ENTRIES PROVIDED
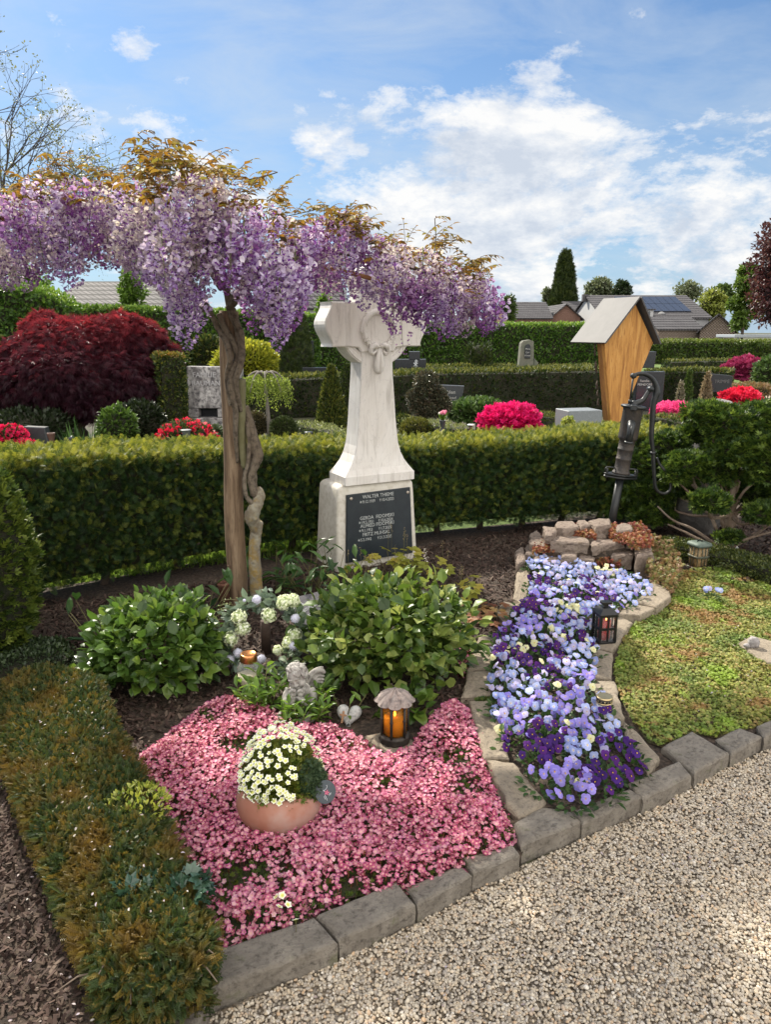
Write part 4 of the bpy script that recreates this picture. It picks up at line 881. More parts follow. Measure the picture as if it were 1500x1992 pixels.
def raceme(L, seed, dens=1.0, Rm=.074, fs=.0265):
    r = np.random.default_rng(seed); g = Geo(); n = int(L * 640 * dens); t = np.sort(r.random(n)) ** .92
    ang = r.uniform(0, 6.28, n); prof_ = np.interp(t, [0, .08, .3, .6, .85, 1], [.45, .85, 1, .85, .5, .12]) * Rm * r.uniform(.6, 1.05, n)
    sway = .03 * L * np.sin(t * 3 + seed); P = np.stack([np.cos(ang) * prof_ + sway, np.sin(ang) * prof_, -t * L], 1)
    o = np.stack([np.cos(ang), np.sin(ang), np.full(n, -.15)], 1); d = o * .75 + np.array([0, 0, .75]) + r.normal(size=(n, 3)) * .3; nn = o + r.normal(size=(n, 3)) * .3 + [0, 0, .5]
    s = fs * np.interp(t, [0, .6, .85, 1], [1.1, 1, .75, .42]) * r.uniform(.8, 1.2, n); rv = np.clip(np.interp(t, [0, .25, .7, 1], [.85, .7, .5, .1]) + r.normal(size=n) * .17, 0, 1)
    g.scatter(T_FLO, P, frames(d, nn), s, rv, 0)
    g.tube([(0, 0, .02), (sway[n // 3], 0, -L * .35), (sway[2 * n // 3], 0, -L * .68), (sway[-1], 0, -L * .97)], [.0022, .002, .0016, .001], 4, 1)
    return g
VAR = []
for ci in range(3):
    for li, L in enumerate((.17, .24, .32)):
        for s_ in range(2):
            VAR.append((ci, li, raceme(L, ci * 31 + li * 7 + s_, .95).mesh('raceme', [pal[ci], stalk_m])))
sparse = raceme(.30, 99, .24, .075, .021).mesh('raceme', [pal[2], stalk_m])
# hanging places: photo x, y of the top, distance, length class, palette
top = lambda x: np.interp(x, [0, 40, 100, 180, 235, 300, 380, 480, 560, 600, 650, 700, 760, 850, 900, 970], [375, 350, 335, 342, 352, 335, 322, 375, 425, 432, 400, 408, 462, 485, 512, 560])
bot = lambda x: np.interp(x, [-40, 0, 50, 75, 110, 145, 160, 200, 225, 250, 290, 345, 360, 380, 420, 470, 500, 530, 570, 592, 600, 625, 680, 710, 760, 820, 860, 900, 912, 930, 955, 975], [540, 555, 560, 530, 522, 545, 495, 520, 515, 520, 548, 592, 600, 580, 545, 575, 635, 670, 628, 580, 545, 568, 585, 600, 600, 636, 648, 650, 612, 632, 652, 615])
dd = lambda x: np.interp(x, [-60, 60, 200, 260, 340, 430, 520, 560, 620, 700, 800, 960], [3.7, 3.75, 3.85, 3.45, 3.3, 3.4, 3.5, 3.6, 4.1, 4.2, 4.2, 4.2])
hang = []
rr = random.Random(11)
def lenclass(px_len, D):
    L = px_len / 380 * D / 3.9
    return 0 if L < .205 else 1 if L < .28 else 2
Ls = (.17, .24, .32)
x = -45
while x < 975:     # lower fringe, ends at bot(x)
    D = float(dd(x)) + rr.uniform(-.12, .2); k = rr.choice((0, 1, 1, 2)); k = min(k, lenclass(bot(x) - top(x), D) + 0); Lp = Ls[k] * 390 * 3.9 / (D + .3) * .97
    hang.append((x, float(bot(x)) - Lp * rr.uniform(.94, 1.05), D, k)); x += 21 if not 600 < x < 760 else 34
x = -40
while x < 960:     # upper rows
    for row in range(4):
        xx = x + rr.uniform(-14, 14); D = float(dd(xx)) + rr.uniform(-.3, .42); tp, bt = float(top(xx)), float(bot(xx))
        span = bt - tp; yy = tp + (row * .24 + rr.uniform(0, .2)) * span * .62; k = rr.choice((0, 0, 1)); Lp = Ls[k] * 380 * 3.9 / (D + .3)
        if yy + Lp > bt + 4: yy = bt - Lp - rr.uniform(0, 15)
        if yy < tp - 12: yy = tp - 8
        hang.append((xx, yy, D, k))
    x += 25
# named single ones seen apart
extra = [(357, 575, 3.5, 1, 0), (373, 565, 3.45, 0, 0), (343, 545, 3.5, 1, 0), (520, 500, 3.45, 2, 0), (545, 490, 3.4, 2, 0), (505, 470, 3.5, 2, 0), (538, 545, 3.42, 2, 0), (575, 480, 3.5, 2, 0), (486, 520, 3.7, 1, 2), (880, 545, 4.1, 1, 0), (850, 540, 4.1, 1, 0), (955, 560, 4.15, 1, 2), (660, 440, 4.0, 1, 0), (690, 430, 4.0, 0, 0), (770, 560, 4.1, 1, 2), (370, 400, 3.25, 2, 1), (300, 390, 3.3, 2, 1), (260, 400, 3.4, 2, 1), (410, 410, 3.25, 1, 1), (340, 440, 3.22, 2, 1), (130, 420, 3.6, 2, 0), (90, 400, 3.6, 2, 0), (25, 400, 3.6, 2, 1)]
hang = [h + (None,) for h in hang]
random.Random(3).shuffle(hang); cntp = 0; sep = []
allh = extra + hang
for i, (x, y, D, k, ci) in enumerate(allh):
    if ci is None:
        ci = rr.choices((0, 1, 2), (4, 4, 1) if x < 460 else (4, 2, 2) if x < 620 else (3, 2, 3))[0]
    me = rr.choice([v for v in VAR if v[0] == ci and v[1] == k])[2]
    p = B(x, y, D); s = rr.uniform(.92, 1.08); M = Matrix.Translation(p) @ Matrix.Rotation(rr.uniform(0, 6.28), 4, 'Z') @ Matrix.Rotation(R(rr.uniform(0, 7)), 4, 'X') @ Matrix.Scale(s, 4)
    if i < 99:
        o = bpy.data.objects.new('raceme', me); C.objects.link(o); o.parent = wis; o.matrix_local = Matrix.Translation(-OFF[wis]) @ M
    else: sep.append((me, M))
g = Geo()
for me, M in sep:
    V = np.empty(len(me.vertices) * 3); me.vertices.foreach_get('co', V); A = np.empty(len(me.vertices)); me.attributes['rnd'].data.foreach_get('value', A); K = np.empty(len(me.vertices)); me.attributes['mark'].data.foreach_get('value', K)
    F3 = [tuple(p.vertices) for p in me.polygons if len(p.vertices) == 3]; ci = pal.index(me.materials[0]); g.add(xf(V.reshape(-1, 3), M), np.array(F3), ci, False, A, K)
part('racemes', g, pal, wis, kind='stuff')
o = bpy.data.objects.new('raceme', sparse); C.objects.link(o); o.parent = wis; o['label'] = 'sparse half-open raceme hanging in front of the marble garland'
o.matrix_local = Matrix.Translation(-OFF[wis]) @ Matrix.Translation(B(782, 582, 4.15)) @ Matrix.Scale(1.0, 4)
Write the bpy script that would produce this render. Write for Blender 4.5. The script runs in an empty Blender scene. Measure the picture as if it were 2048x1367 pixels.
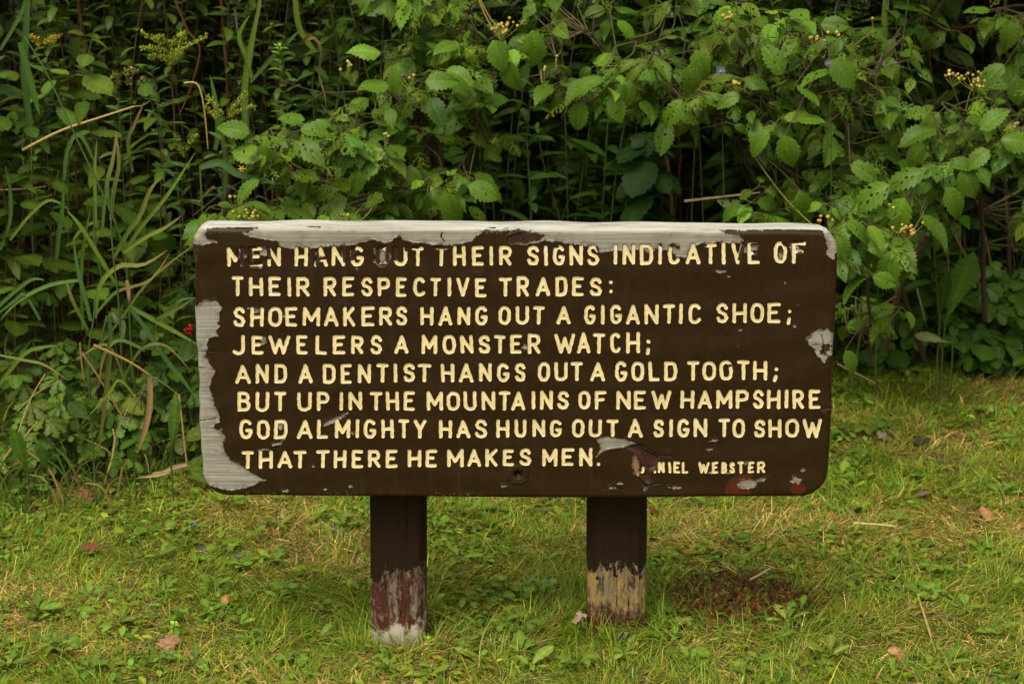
import bpy, math, random
import numpy as np
from math import radians as RAD, sin, cos, pi

# ------------------------------------------------------------------ camera, sky, sun, exposure
PITCH, FPX, CAMY, CAMZ = RAD(16.5), 4600.0, -3.80, 1.72
SC = bpy.context.scene
COL = SC.collection
cam = bpy.data.cameras.new("camera"); cam_o = bpy.data.objects.new("camera", cam); COL.objects.link(cam_o)
cam_o.location = (0, CAMY, CAMZ); cam_o.rotation_euler = (RAD(90) - PITCH, 0, 0)
cam.sensor_width = 36.0; cam.lens = FPX / 2048 * 36.0; cam.clip_start = 0.05; cam.clip_end = 400
cam.dof.use_dof = True; cam.dof.focus_distance = 4.0; cam.dof.aperture_fstop = 10.0
SC.camera = cam_o

SUN_EL, SUN_AZ = RAD(58), RAD(205)          # soft light from high up, a little behind the camera
world = bpy.data.worlds.new("World"); SC.world = world; world.use_nodes = True
wt = world.node_tree; wt.nodes.clear()
sky = wt.nodes.new("ShaderNodeTexSky"); sky.sky_type = 'NISHITA'; sky.sun_disc = False
sky.sun_elevation = SUN_EL; sky.sun_rotation = SUN_AZ; sky.air_density = 1.0; sky.dust_density = 4.0
hs = wt.nodes.new("ShaderNodeHueSaturation"); hs.inputs['Saturation'].default_value = 0.12
tint = wt.nodes.new("ShaderNodeMix"); tint.data_type = 'RGBA'; tint.blend_type = 'MULTIPLY'
tint.inputs[0].default_value = 1.0; tint.inputs[7].default_value = (1.0, 0.94, 0.77, 1)   # white overcast, warm
bg = wt.nodes.new("ShaderNodeBackground"); bg.inputs['Strength'].default_value = 0.13
wo = wt.nodes.new("ShaderNodeOutputWorld")
wt.links.new(sky.outputs[0], hs.inputs['Color']); wt.links.new(hs.outputs[0], tint.inputs[6])
wt.links.new(tint.outputs[2], bg.inputs[0]); wt.links.new(bg.outputs[0], wo.inputs[0])

sun = bpy.data.lights.new("sun", 'SUN'); sun.energy = 1.2; sun.angle = RAD(28); sun.color = (1.0, 0.94, 0.84)
sun_o = bpy.data.objects.new("sun", sun); COL.objects.link(sun_o)
# azimuth measured like the sky's: clockwise from +Y
sd = np.array([sin(SUN_AZ) * cos(SUN_EL), cos(SUN_AZ) * cos(SUN_EL), sin(SUN_EL)])
sun_o.rotation_euler = (pi / 2 - SUN_EL, 0, math.atan2(sd[0], -sd[1]))
SC.view_settings.view_transform = 'Standard'; SC.view_settings.look = 'None'
SC.view_settings.exposure = 0.55; SC.view_settings.gamma = 1.0; SC.view_settings.use_curve_mapping = False
SC.cycles.max_bounces = 6; SC.cycles.diffuse_bounces = 4; SC.cycles.glossy_bounces = 2
SC.cycles.transmission_bounces = 3; SC.cycles.transparent_max_bounces = 4

rng = np.random.default_rng(7); random.seed(7)
U = lambda a, b: float(rng.uniform(a, b))

# ------------------------------------------------------------------ measuring: a photo pixel (2048 wide) -> a point of the place
CP, SP = cos(PITCH), sin(PITCH)
def ray(px, py):
    r, s = (px - 1024) / FPX, (py - 683.5) / FPX
    return np.array([r, CP - s * SP, -SP - s * CP])
def at(px, py, y):                      # on the upright plane y
    d = ray(px, py); t = (y - CAMY) / d[1]
    return np.array([d[0] * t, y, CAMZ + d[2] * t])
def on_ground(px, py):
    d = ray(px, py); t = -CAMZ / d[2]; p = np.array([d[0] * t, CAMY + d[1] * t, 0.0])
    p[2] = gz(p[0], p[1]); return p
def project(P):                         # world points -> photo pixels (to know where a plant shows)
    P = np.atleast_2d(P); x = P[:, 0]; y = P[:, 1] - CAMY; z = P[:, 2] - CAMZ
    dep = y * CP - z * SP; dn = -y * SP - z * CP
    return 1024 + FPX * x / dep, 683.5 + FPX * dn / dep
def gz(x, y):
    return 0.012 * np.sin(2.1 * x + 0.7) * np.cos(1.7 * y + 0.3) + 0.006 * np.sin(5.3 * x - 2.2 * y) + 0.02 * np.maximum(0, np.asarray(y) - 1.6)

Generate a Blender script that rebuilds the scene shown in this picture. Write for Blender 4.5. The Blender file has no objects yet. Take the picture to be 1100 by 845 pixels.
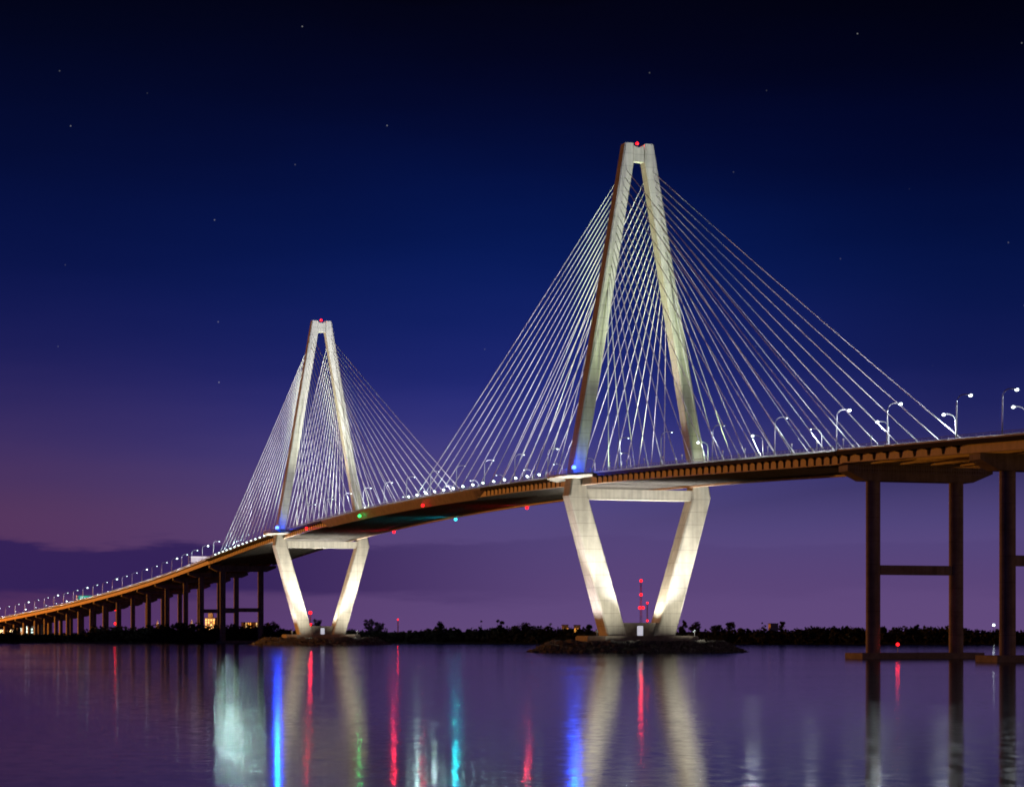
import bpy, bmesh, math, random
from mathutils import Vector, Matrix
random.seed(11)
SC = bpy.context.scene
COL = SC.collection
R = math.radians

# ------------------------------------------------------------------ helpers
def lin(r, g, b):
    f = lambda c: (c/255/12.92) if c/255 <= .04045 else ((c/255+.055)/1.055)**2.4
    return (f(r), f(g), f(b), 1)

def nodes_of(m):
    m.use_nodes = True
    nt = m.node_tree
    return nt, nt.nodes, nt.links

def mat(name, col, rough=.6, metal=0., var=.25, scale=.4, lines=0., spec=.4, bump=0., streak=0.):
    """procedural surface: base colour varied by noise, optional form lines, rain streaks and bump"""
    m = bpy.data.materials.new(name)
    nt, N, L = nodes_of(m)
    b = N['Principled BSDF']
    b.inputs['Roughness'].default_value = rough
    b.inputs['Metallic'].default_value = metal
    b.inputs['Specular IOR Level'].default_value = spec
    geo = N.new('ShaderNodeNewGeometry')
    noi = N.new('ShaderNodeTexNoise'); noi.inputs['Scale'].default_value = scale
    noi.inputs['Detail'].default_value = 6; noi.inputs['Roughness'].default_value = .65
    L.new(geo.outputs['Position'], noi.inputs['Vector'])
    mr = N.new('ShaderNodeMapRange')
    mr.inputs['From Min'].default_value = .3; mr.inputs['From Max'].default_value = .7
    mr.inputs['To Min'].default_value = 1-var; mr.inputs['To Max'].default_value = 1+var*.5
    L.new(noi.outputs['Fac'], mr.inputs['Value'])
    out = mr.outputs['Result']
    if streak:
        mp = N.new('ShaderNodeMapping'); mp.inputs['Scale'].default_value = (1.1, 1.1, .05)
        L.new(geo.outputs['Position'], mp.inputs['Vector'])
        n2 = N.new('ShaderNodeTexNoise'); n2.inputs['Scale'].default_value = .8; n2.inputs['Detail'].default_value = 3
        L.new(mp.outputs['Vector'], n2.inputs['Vector'])
        m2 = N.new('ShaderNodeMapRange'); m2.inputs['From Min'].default_value = .35; m2.inputs['From Max'].default_value = .65
        m2.inputs['To Min'].default_value = 1-streak; m2.inputs['To Max'].default_value = 1.
        L.new(n2.outputs['Fac'], m2.inputs['Value'])
        mu = N.new('ShaderNodeMath'); mu.operation = 'MULTIPLY'
        L.new(out, mu.inputs[0]); L.new(m2.outputs['Result'], mu.inputs[1]); out = mu.outputs[0]
    if lines:
        sep = N.new('ShaderNodeSeparateXYZ'); L.new(geo.outputs['Position'], sep.inputs[0])
        md = N.new('ShaderNodeMath'); md.operation = 'MODULO'; md.inputs[1].default_value = lines
        L.new(sep.outputs['Z'], md.inputs[0])
        lt = N.new('ShaderNodeMath'); lt.operation = 'LESS_THAN'; lt.inputs[1].default_value = .16
        L.new(md.outputs[0], lt.inputs[0])
        m3 = N.new('ShaderNodeMapRange'); m3.inputs['To Min'].default_value = 1; m3.inputs['To Max'].default_value = .62
        L.new(lt.outputs[0], m3.inputs['Value'])
        mu = N.new('ShaderNodeMath'); mu.operation = 'MULTIPLY'
        L.new(out, mu.inputs[0]); L.new(m3.outputs['Result'], mu.inputs[1]); out = mu.outputs[0]
    sc = N.new('ShaderNodeVectorMath'); sc.operation = 'SCALE'
    sc.inputs[0].default_value = col[:3]
    L.new(out, sc.inputs['Scale'])
    L.new(sc.outputs['Vector'], b.inputs['Base Color'])
    if bump:
        bp = N.new('ShaderNodeBump'); bp.inputs['Strength'].default_value = bump; bp.inputs['Distance'].default_value = .2
        L.new(noi.outputs['Fac'], bp.inputs['Height']); L.new(bp.outputs['Normal'], b.inputs['Normal'])
    return m

def glow(name, col, strength):
    m = bpy.data.materials.new(name)
    nt, N, L = nodes_of(m)
    b = N['Principled BSDF']
    b.inputs['Base Color'].default_value = (*col[:3], 1)
    b.inputs['Emission Color'].default_value = (*col[:3], 1)
    b.inputs['Emission Strength'].default_value = strength
    b.inputs['Roughness'].default_value = .3
    m.cycles.emission_sampling = 'NONE'
    return m

class MB:
    def __init__(s): s.v = []; s.f = []
    def poly(s, pts, faces):
        o = len(s.v); s.v += [tuple(p) for p in pts]; s.f += [tuple(i+o for i in f) for f in faces]
    def box(s, x0, x1, y0, y1, z0, z1):
        p = [(x, y, z) for z in (z0, z1) for x, y in ((x0, y0), (x1, y0), (x1, y1), (x0, y1))]
        s.poly(p, [(3, 2, 1, 0), (4, 5, 6, 7), (0, 1, 5, 4), (1, 2, 6, 5), (2, 3, 7, 6), (3, 0, 4, 7)])
    def rings(s, rs, cap=True, closed=True):
        n = len(rs[0]); o = len(s.v)
        for r in rs: s.v += [tuple(p) for p in r]
        for k in range(len(rs)-1):
            for i in range(n if closed else n-1):
                j = (i+1) % n
                s.f.append((o+k*n+i, o+k*n+j, o+(k+1)*n+j, o+(k+1)*n+i))
        if cap:
            s.f.append(tuple(o+i for i in reversed(range(n))))
            s.f.append(tuple(o+(len(rs)-1)*n+i for i in range(n)))
    def tube(s, pts, rad, n=8, cap=True):
        pts = [Vector(p) for p in pts]
        if not hasattr(rad, '__len__'): rad = [rad]*len(pts)
        rs = []
        for i, p in enumerate(pts):
            d = (pts[min(i+1, len(pts)-1)] - pts[max(i-1, 0)]).normalized()
            a = Vector((0, 0, 1)) if abs(d.z) < .95 else Vector((1, 0, 0))
            x = d.cross(a).normalized(); y = x.cross(d)
            rs.append([p + (x*math.cos(2*math.pi*k/n) + y*math.sin(2*math.pi*k/n))*rad[i] for k in range(n)])
        s.rings(rs, cap)
    def prism(s, outline, z0, z1):
        s.rings([[(x, y, z0) for x, y in outline], [(x, y, z1) for x, y in outline]])
    def ball(s, c, r, nu=10, nv=6, sq=(1, 1, 1)):
        rs = []
        for i in range(1, nv):
            th = math.pi*i/nv
            rs.append([(c[0]+sq[0]*r*math.sin(th)*math.cos(2*math.pi*k/nu), c[1]+sq[1]*r*math.sin(th)*math.sin(2*math.pi*k/nu), c[2]-sq[2]*r*math.cos(th)) for k in range(nu)])
        s.rings(rs)
    def build(s, name, m, parent=None, org=None, smooth=False):
        me = bpy.data.meshes.new(name)
        v = s.v if org is None else [(p[0]-org[0], p[1]-org[1], p[2]-org[2]) for p in s.v]
        me.from_pydata(v, [], s.f); me.update()
        bm = bmesh.new(); bm.from_mesh(me)
        bmesh.ops.recalc_face_normals(bm, faces=bm.faces); bm.to_mesh(me); bm.free()
        if smooth:
            for p in me.polygons: p.use_smooth = True
        me.materials.append(m)
        o = bpy.data.objects.new(name, me); COL.objects.link(o)
        if parent: o.parent = parent
        return o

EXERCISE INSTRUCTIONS
In the listing above, find the line with "Generate a Blender" and the line with "return nt, nt.nodes, nt.links". Copy exactly those lines and all between them, minus the images.

EXERCISE SOLUTION
Generate a Blender script that rebuilds the scene shown in this picture. Write for Blender 4.5. The Blender file has no objects yet. Take the picture to be 1100 by 845 pixels.
import bpy, bmesh, math, random
from mathutils import Vector, Matrix
random.seed(11)
SC = bpy.context.scene
COL = SC.collection
R = math.radians

# ------------------------------------------------------------------ helpers
def lin(r, g, b):
    f = lambda c: (c/255/12.92) if c/255 <= .04045 else ((c/255+.055)/1.055)**2.4
    return (f(r), f(g), f(b), 1)

def nodes_of(m):
    m.use_nodes = True
    nt = m.node_tree
    return nt, nt.nodes, nt.links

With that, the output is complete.